Timothée, an active member of one of the innovation platforms in Sikasso, adopted a new high-yielding and drought-tolerant improved sorghum variety, Tiandougou coura, developed by Institut d’Economie Rurale (IER) in collaboration with ICRISAT. “During the drought years, I barely harvested 600 kg/ha of the local variety. The improved variety, which I got from the head of the agricultural sector of my region as part of the ARDT-SMS project, gave me a yield up to 1,500 kg/ha,” he says. After harvest, a microfinance arrangement through the warrantage system helped him to sell his produce at a good price and at a convenient time.

Recalling how it was earlier, before the project interventions, Timothée says, “I had to either work as a laborer in neighboring fields or migrate to the city. Even then, I was able to meet only half of my family’s annual food needs. Now I produce enough food to feed my family for the whole year. I can afford more than three meals daily for my children. My family eats millet- and sorghum-based foods alternating with maize, cowpea and other products to bring in more diversity in our daily diet. I sell part of my surplus to buy different foods and I can pay for the school fees of my children on time,” says Timothée.

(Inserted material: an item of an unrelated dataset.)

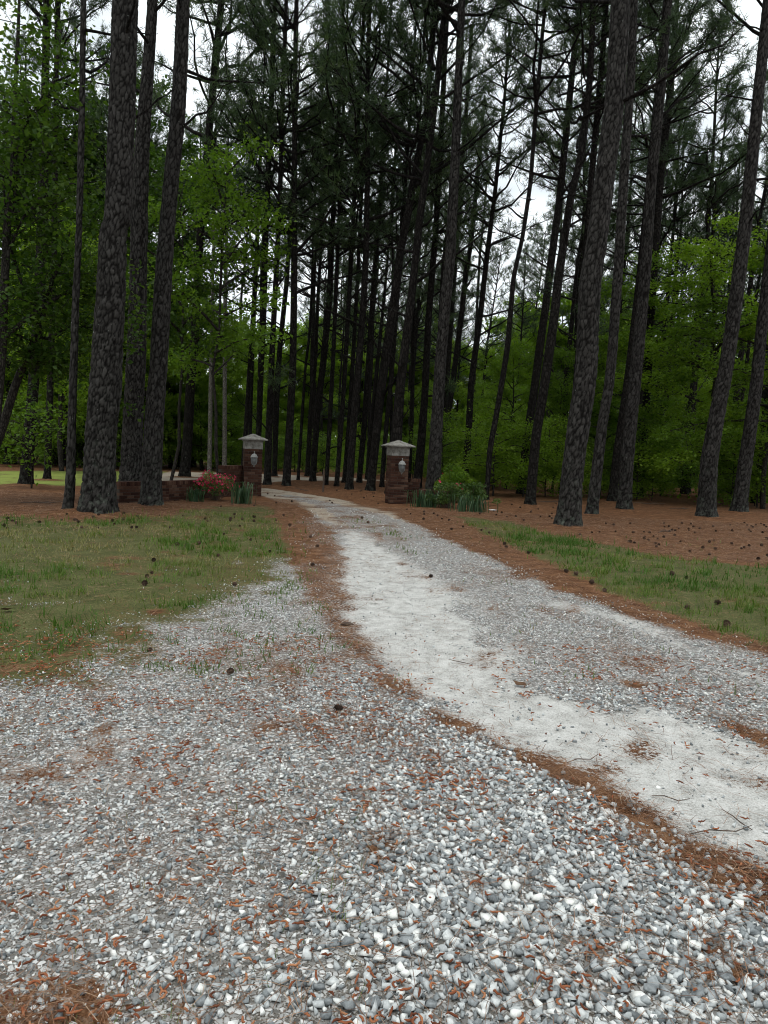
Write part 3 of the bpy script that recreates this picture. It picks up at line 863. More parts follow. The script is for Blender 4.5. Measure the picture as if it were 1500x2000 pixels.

In Sikasso, Mali, the annual cost of primary education in a village public school is often the equivalent of the cost of 300 kg of cereals and FCFA 15,000 (US$ 25) for renting a house, prohibitively expensive for most farming households. Sometimes, a household can support a few of their children’s school fees while asking the others to quit. Farmer Seydou Dao, who had to quit school, does not want his children to face a similar situation. “In 2019, I paid my children’s school fees (about FCFA 80,000 (US$ 133.3)) from the sale of Jakumbe (CSM63E) improved sorghum variety from IER-ICRISAT collaboration,” says Seydou. Many farmers in the community have similar success stories to share.